Наконец появилась крайняя хата. По письмам я знал, что это наша. Отцовской уже не было, сгорела во время войны, а эту даже хатой трудно назвать — просто «курень» какой-то. Постучал в дверь. Тихо. Тут прибежала девочка лет девяти-десяти и снова убежала куда-то. Я сел на крылечко. Немного погодя услышал разговор:
— Там, какой-то дядя.
— Какой дядя, кто?
— Я не знаю, какой-то чужой дядя.
Заходят во двор.
— Вот этот дядя.
Рая держалась за руку старшего брата Володи.
— Братишка, Гриша, ты?
— А кто же еще, за вора приняли что ли…
Больше слов не было. Обнялись. Горло перехватило, говорить не можем, а только плачем.
— Рая, это наш…
Девочка стоит посреди двора в недоумении.
— Это наш… Наш Гриша. Я подошел и поцеловал ее.
— Конечно, откуда она может знать меня, ведь когда я уходил, ей было всего три годика.

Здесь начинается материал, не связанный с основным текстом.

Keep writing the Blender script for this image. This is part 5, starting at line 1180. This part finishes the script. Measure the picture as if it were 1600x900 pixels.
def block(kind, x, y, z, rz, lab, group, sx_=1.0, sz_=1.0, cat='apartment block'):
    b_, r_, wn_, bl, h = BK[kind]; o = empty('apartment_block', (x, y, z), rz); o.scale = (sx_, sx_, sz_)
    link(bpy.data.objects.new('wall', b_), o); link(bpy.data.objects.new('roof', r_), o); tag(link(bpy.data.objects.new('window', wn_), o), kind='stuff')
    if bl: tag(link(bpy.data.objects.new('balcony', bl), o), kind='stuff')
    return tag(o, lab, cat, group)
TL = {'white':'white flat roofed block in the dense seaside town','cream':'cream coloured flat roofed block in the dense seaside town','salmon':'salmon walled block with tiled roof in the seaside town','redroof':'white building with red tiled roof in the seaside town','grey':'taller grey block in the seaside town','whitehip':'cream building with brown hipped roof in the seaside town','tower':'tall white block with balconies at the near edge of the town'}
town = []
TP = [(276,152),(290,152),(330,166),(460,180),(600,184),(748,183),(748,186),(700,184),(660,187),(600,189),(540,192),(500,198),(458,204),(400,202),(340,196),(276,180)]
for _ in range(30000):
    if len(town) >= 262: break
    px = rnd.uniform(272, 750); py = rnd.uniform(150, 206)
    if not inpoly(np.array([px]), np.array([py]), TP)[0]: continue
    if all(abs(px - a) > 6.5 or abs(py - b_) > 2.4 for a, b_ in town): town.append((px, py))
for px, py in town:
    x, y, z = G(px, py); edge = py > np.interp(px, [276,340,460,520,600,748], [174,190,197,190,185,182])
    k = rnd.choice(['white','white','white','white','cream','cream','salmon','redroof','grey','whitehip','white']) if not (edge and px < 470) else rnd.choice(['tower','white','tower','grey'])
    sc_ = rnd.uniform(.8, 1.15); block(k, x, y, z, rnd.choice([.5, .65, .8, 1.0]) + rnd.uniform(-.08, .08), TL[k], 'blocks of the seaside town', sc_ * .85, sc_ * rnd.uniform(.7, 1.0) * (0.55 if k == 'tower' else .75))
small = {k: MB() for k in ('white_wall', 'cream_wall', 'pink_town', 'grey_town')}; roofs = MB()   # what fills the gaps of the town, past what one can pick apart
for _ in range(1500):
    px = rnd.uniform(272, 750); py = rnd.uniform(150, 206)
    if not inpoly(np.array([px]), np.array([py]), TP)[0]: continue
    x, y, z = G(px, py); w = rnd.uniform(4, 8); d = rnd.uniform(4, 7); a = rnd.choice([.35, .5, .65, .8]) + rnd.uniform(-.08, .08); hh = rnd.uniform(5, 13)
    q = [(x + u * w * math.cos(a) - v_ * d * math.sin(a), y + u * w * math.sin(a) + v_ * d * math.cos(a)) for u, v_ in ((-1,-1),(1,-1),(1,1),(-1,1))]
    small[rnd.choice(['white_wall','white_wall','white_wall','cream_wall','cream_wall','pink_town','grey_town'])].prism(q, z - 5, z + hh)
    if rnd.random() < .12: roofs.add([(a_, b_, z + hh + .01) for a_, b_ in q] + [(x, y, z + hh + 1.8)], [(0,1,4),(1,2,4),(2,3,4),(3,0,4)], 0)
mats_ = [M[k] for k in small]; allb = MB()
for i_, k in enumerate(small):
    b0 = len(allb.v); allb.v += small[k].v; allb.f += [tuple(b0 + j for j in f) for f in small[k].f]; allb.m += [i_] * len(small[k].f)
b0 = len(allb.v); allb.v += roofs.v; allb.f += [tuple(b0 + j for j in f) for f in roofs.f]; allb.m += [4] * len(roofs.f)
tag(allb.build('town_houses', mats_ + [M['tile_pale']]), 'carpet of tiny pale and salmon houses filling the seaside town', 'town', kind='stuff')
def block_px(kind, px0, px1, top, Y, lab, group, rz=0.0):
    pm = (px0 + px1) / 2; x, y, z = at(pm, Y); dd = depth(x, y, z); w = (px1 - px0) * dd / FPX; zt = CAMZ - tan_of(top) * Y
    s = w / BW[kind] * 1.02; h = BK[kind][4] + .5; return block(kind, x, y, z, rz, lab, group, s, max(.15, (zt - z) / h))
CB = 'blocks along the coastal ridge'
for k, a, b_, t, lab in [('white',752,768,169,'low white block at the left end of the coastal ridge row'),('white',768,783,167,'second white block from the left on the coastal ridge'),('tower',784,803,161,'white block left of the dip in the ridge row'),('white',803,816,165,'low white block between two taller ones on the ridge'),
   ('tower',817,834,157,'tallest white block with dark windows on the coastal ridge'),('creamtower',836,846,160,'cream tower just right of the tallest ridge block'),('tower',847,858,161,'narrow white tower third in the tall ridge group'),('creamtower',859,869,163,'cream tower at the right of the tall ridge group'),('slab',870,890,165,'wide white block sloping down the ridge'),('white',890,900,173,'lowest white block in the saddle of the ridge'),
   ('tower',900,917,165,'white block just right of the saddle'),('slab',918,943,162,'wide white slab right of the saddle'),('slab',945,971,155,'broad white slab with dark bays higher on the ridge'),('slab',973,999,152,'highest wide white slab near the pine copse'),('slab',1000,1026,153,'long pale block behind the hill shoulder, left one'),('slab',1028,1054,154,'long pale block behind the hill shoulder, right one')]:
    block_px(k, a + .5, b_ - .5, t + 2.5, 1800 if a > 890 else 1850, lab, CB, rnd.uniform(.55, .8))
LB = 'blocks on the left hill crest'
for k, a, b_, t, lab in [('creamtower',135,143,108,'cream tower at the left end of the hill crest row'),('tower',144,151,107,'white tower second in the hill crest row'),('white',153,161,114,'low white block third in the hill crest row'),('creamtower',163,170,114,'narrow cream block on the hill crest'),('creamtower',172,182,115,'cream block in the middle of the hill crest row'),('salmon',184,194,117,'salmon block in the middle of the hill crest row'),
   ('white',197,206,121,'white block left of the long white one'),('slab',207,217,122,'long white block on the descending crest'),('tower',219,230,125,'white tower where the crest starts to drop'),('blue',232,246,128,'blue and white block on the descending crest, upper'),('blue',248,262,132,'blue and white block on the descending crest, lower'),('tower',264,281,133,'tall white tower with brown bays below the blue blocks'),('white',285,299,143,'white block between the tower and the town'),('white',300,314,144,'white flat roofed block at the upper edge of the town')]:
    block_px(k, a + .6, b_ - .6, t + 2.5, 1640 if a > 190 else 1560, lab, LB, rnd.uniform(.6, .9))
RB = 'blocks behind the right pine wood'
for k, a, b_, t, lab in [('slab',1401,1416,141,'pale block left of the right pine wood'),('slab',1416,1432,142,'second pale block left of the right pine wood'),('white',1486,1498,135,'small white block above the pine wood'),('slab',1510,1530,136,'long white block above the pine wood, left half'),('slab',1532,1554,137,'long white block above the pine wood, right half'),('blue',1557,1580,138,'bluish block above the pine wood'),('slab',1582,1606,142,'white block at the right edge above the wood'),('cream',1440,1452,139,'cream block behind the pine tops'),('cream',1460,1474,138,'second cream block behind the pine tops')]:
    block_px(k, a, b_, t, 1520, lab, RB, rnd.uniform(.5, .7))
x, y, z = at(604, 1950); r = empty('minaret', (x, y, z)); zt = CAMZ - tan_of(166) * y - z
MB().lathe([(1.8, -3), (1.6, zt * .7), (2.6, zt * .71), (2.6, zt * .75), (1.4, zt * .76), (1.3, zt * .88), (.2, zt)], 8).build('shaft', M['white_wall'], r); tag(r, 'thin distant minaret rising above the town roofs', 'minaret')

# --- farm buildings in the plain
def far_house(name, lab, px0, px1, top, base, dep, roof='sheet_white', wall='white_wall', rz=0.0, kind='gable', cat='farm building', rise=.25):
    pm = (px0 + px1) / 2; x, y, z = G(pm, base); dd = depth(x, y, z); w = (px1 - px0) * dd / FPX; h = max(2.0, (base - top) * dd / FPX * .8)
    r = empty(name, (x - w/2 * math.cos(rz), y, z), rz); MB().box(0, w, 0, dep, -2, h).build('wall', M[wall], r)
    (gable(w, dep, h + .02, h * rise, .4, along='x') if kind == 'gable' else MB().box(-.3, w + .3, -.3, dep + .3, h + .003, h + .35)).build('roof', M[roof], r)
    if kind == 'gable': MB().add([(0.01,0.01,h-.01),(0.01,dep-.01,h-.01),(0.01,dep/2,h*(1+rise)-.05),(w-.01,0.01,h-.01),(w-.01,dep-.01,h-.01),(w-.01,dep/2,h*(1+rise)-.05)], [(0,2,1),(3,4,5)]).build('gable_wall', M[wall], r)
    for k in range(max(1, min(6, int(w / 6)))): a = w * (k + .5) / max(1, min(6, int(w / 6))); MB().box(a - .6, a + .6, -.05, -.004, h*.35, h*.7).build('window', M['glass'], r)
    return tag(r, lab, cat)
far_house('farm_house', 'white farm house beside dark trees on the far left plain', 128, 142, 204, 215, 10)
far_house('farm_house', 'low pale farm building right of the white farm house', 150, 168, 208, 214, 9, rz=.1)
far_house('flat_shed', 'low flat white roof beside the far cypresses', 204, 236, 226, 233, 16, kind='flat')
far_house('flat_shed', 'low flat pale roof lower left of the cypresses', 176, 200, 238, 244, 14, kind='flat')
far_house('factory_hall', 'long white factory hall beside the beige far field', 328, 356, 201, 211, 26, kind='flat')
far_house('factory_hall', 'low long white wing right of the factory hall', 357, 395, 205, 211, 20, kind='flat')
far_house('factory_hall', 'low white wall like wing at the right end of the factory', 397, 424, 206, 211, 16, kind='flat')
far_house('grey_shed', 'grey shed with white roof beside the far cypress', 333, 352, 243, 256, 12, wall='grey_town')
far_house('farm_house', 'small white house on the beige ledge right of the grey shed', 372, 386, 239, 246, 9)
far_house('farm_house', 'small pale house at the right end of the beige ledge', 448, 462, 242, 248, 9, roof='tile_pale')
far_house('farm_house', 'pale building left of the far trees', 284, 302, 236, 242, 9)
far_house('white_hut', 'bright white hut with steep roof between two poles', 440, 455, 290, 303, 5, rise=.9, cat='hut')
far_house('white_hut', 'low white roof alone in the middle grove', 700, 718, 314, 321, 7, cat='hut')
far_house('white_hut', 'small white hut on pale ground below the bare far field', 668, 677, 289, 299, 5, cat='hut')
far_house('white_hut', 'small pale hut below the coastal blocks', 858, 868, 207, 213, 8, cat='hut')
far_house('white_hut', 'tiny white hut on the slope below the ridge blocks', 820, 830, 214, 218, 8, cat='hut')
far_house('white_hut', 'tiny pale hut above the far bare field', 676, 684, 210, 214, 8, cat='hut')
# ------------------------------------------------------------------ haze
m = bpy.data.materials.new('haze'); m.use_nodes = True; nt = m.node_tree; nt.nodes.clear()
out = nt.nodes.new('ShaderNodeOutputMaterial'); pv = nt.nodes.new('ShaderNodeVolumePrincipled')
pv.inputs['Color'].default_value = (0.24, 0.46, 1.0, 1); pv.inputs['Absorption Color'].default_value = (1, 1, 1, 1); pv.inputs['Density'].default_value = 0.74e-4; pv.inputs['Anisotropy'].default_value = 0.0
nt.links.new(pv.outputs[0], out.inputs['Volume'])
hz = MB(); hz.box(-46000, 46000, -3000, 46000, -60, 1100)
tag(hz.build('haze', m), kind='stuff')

Так мы стояли во дворе, разговаривали. Был уже обед и коровы, подгоняемые нетерпеливыми пастухами, возвращались домой.
— Гриша, сейчас увидишь, какой помощник у меня Ванюша, ему уже двенадцать лет.
Заходит Ваня. Красавец, глаз не оторвешь. Огромные черные, как угольки, глаза и черные, как смоль, кудри кольцами спадали на лоб. Защемило в груди, ведь копия отец. Мальчик не среагировал на меня, а я почему-то растерялся и не посмел обнять его.
— А Оля где? — спросил я.
— Она скоро придет, свеклу полет, а в обед приходит корову доить.
Тут стали доноситься девичьи голоса, шум, смех.
— Да тебе и горя нет, все шутки да прибаутки.
— Я уже свое отплакала, сколько можно, уже и слез нет. Не задерживайтесь, девочки, сегодня допоздна будем работать, первыми закончим свою ланку.
Не обращая внимания на нас, с ходу дает приказ:
— Володя, сегодня сам корову подоишь, а я только пообедаю и ухожу. Заводи своего друга в дом, вместе пообедаем, а после поговоришь.
— Оля да это же…
— Вечером тоже не жди, сам управляйся.
Она подошла поближе к нам. Стала и остолбенела, смотрит на меня и заикается, что-то хочет сказать и не может.
— Оля, это же Гриша! Я бросился к ней и обнял.
— Ты… — и слезы градом, — Гриша, — больше ничего не может сказать, слезы рекой и только изредка, — Родненький… Гриша…
Рая и Ваня, стоя в сторонке и видя наши слезы, тоже стали плакать.